A friend who is a professional restaurant critic observed lately, and I
think penetratingly, that small-time writing about food defines and
expresses itself often via negativity. (We were talking about the syndrome
of certain writers who freelance for local newspapers, and the concrete
damage that they have done in recent years. But the discussion might be
germane here too.) He mentioned writers who had expressed themselves
regularly as too sophisticated for this restaurant, or intolerant of the
imperfections of that one. (He also cited a local food newsgroup where a
similar style can be found today.) I have noticed such trademark
negativity also on some food forums today, including HTML sites.
Right now I cannot offer suggestions about food-wine pairing other than to
endorse the practice. But here are some light quotations, to make amends
(and by way of recommending the full text, in the second case).
-- Max H.
--
"No matter how thin you slice it, it's still baloney." -- Rube Goldberg, as
quoted by Lee Roth in > (about 15 years ago here on
the Usenet). Goldberg was an engineer (Berkeley, 1904) best known for the
mechanical contrivances in his cartoons.
--
Tatyana Tolstaya's 1993 review of a new English edition of a traditional
Russian national cookbook (Molokhovets) was entertaining throughout for food
fanatics, but especially when it degenerated in the last quarter into tirade
and meditation on vodka. Here's a sample. (I omit her jab at people who
drink Coca-Cola with food.)
"The American manner of drinking Vodka -- on an empty stomach and either
warm, or diluted by being "on the rocks" -- is as destructive for humans as
it is for the product.

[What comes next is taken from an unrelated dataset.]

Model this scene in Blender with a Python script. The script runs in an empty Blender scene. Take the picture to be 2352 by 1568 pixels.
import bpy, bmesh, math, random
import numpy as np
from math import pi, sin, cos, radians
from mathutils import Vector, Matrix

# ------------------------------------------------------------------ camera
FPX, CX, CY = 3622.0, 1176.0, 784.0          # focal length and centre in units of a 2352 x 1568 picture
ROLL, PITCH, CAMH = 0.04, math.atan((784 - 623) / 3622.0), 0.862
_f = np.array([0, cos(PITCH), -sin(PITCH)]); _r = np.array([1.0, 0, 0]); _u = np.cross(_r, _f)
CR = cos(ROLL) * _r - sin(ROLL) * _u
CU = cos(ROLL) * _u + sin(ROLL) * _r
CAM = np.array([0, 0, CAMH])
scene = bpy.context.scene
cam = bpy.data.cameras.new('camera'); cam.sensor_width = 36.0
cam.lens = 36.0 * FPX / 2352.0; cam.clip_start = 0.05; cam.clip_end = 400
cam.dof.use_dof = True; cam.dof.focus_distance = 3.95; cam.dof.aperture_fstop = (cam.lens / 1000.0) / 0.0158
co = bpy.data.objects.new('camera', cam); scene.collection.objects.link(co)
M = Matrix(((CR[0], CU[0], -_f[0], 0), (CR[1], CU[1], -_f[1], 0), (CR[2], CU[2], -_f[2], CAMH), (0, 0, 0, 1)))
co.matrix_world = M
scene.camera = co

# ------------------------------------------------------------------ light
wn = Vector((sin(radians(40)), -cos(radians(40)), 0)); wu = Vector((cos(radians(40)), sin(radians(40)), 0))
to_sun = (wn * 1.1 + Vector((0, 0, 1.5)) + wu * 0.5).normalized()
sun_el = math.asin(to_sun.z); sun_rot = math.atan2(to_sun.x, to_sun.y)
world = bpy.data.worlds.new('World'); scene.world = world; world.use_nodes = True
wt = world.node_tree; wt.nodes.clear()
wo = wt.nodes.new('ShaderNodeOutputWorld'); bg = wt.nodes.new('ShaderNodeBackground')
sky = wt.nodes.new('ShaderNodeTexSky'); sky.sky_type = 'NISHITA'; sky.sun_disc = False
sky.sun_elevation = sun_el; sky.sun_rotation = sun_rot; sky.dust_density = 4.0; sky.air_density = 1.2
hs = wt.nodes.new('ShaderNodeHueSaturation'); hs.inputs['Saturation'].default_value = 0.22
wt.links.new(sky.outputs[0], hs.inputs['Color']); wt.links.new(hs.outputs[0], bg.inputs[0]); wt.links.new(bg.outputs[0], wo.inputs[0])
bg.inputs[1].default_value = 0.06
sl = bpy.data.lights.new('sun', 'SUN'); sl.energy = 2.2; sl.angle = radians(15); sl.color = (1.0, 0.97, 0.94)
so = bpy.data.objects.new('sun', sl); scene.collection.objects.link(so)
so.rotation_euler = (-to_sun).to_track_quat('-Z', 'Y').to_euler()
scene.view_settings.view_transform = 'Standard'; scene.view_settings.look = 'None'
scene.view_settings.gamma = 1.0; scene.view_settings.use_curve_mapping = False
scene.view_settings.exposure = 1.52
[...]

It's rather like drinking yesterday's Champagne from
a tea cup. The whole point of vodka lies in the fact that a small jigger is
swallowed quickly in one breath (it's poured from a bottle kept in the
freezer), as if one were gulping fire, and that in the same instant one
takes a bit of something very hot or spicy -- mushrooms, pickles, marinated
pepper, salted fish, scalding borshch, hot sausages in tomato sauce -- it
doesn't matter. Virtuosos don't eat, but sniff black bread (only black!) or
the sleeve of an old jacket -- but it's hard to recommend this method in a
country with a well-developed system of dry cleaners; it won't produce the
same effect. . . .
"Vodka and _zakuski_ (appetizers) are theoretically indivisible. The word
_zakuska_ denotes specifically food that is eaten with vodka, in order to
temper its effect on the body. It's ridiculous to drink vodka without
_zakuski._ You'll get drunk immediately, especially if you're hungry, and
you won't be able to appreciate the dinner to come. . . . In combination,
vodka and _zakuski_ stimulate the appetite, cheer the soul, warm you up, and
prepare you for a feast."
[_New York Review of Books_ 21 Oct 1993 pp. 24-26. Not from online.]